Today I went into school with some trepidation. Working at a girls’ school, Valentine’s Day has mutated into a kind of giant chocolate celebration. You probably have no idea just how much chocolate and how many cookies approximately 1,000 girls can bring into school. You’ll just have to take my word for it, it’s a huge amount. On my way to the first lesson of the day I passed classrooms full of girls, just back from the morning assembly, gathered in a large group, each with boxes or bags of homemade goods, doling out one piece to each girl. The younger students were apparently not eating them, but squirrelled them away into carrier bags to take home. The older ones were already eating – at 8:35 in the morning.

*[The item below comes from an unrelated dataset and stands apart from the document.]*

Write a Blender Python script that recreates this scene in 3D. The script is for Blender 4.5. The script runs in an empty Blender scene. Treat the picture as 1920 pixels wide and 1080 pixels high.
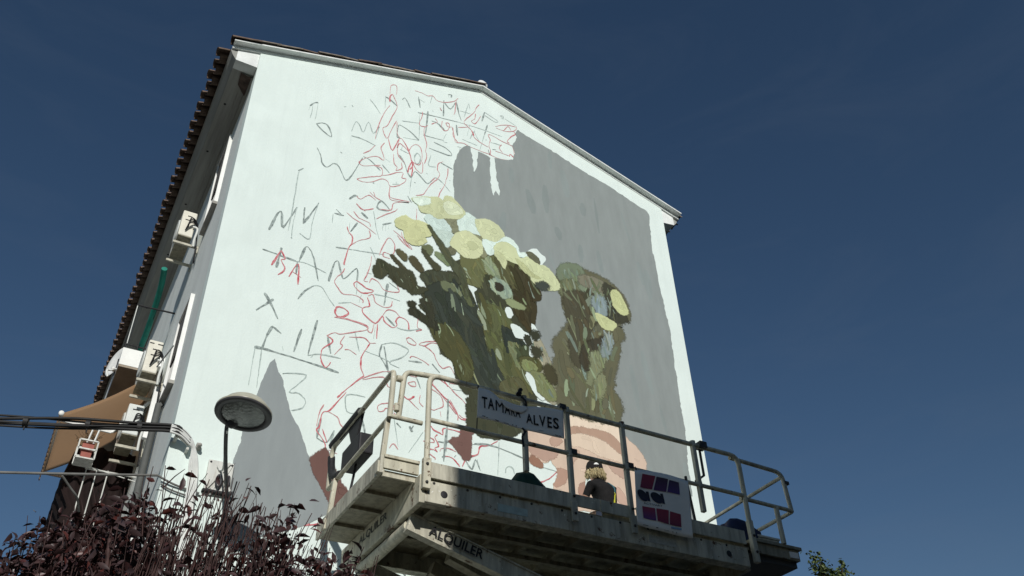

By the time I made my way back to the staffroom two hours later, the air was thick with the smell of chocolate, and the students were crowding in the corridors, eyes glazed, louder than usual, and when I asked one to move so I could get past I had to ask three times. When she finally noticed me she shrieked a greeting but seemed unsure in which direction to move. I was just glad I only had two lessons today. In previous years I have taught more and every lesson has the same pattern; the lesson starts on a mass sugar high, no one can concentrate, but after a while they all crash and have no energy. I know all my colleagues will have worked very hard today, it’s a challenge to keep everyone going to the end of the lesson . . . when they re-group, share out some more sugar and repeat the process again . .  and again . . .  and again. Despite this heroic effort to try to consume it all on campus, they always fail miserably and have to lug carrier bags full of what remains home with them.

I heard from someone that Valentine’s Day has changed in recent years; instead of being a day to be obligated to give gifts to men, women have turned it more into a day to appreciate their friends and give chocolate to other women. The most recent development is to buy ‘my choco’ and eat it all yourself! I suppose the chocolate companies are happy as long as someone buys their wares.